Hydro One’s rate base is consistently growing. The primary reason for the growth is increase in plant properties and equipment (PP&E) as a result of increased annual capital spending compared to depreciation expenses for the year. As per their forecast, this increase in rate base is also projected in future years. I do not see any funding risk and regulatory risk since they have continuously proved to the regulator about their capital expenditure’s need successfully.

Dividend Paying: Up to September 2016, the dividend was $0.76 compared to the EPS of $0.99 which was 77% of the net income. The dividend was almost 3.2% of the average stock price during 2016. I considered it favorable to the investor. Since the customer is getting a steady income at the same time it also shows that the company is generating cash.

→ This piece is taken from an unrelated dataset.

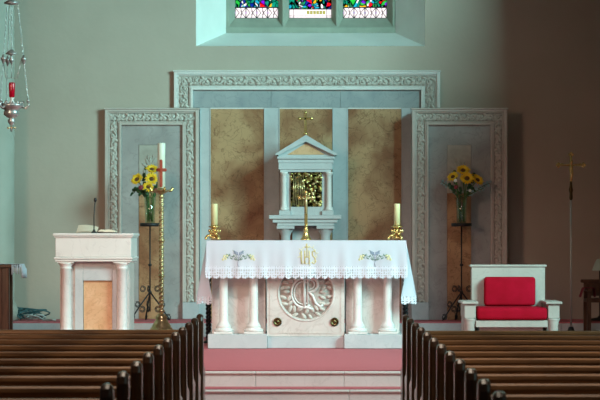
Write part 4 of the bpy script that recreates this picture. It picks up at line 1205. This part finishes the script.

In recent years, Hydro One has acquired electricity distribution and transmission companies to grow their business. This will help them to grow their net income and dominate the utility sector in the province of Ontario. Their rate base has increased in recent years, and growth is also forecasted for the future. This will further help them to increase their net income. In addition, their balance sheet and cash position is strong enough to fund their strategy. The company also showed their capability to maintain operational efficiency and generate net income more than regulated approved return on equity. So, I opine that it is worthwhile to invest in Hydro One stock due to their efforts to increase the net income which consequently will result in an increase in market capitalisation.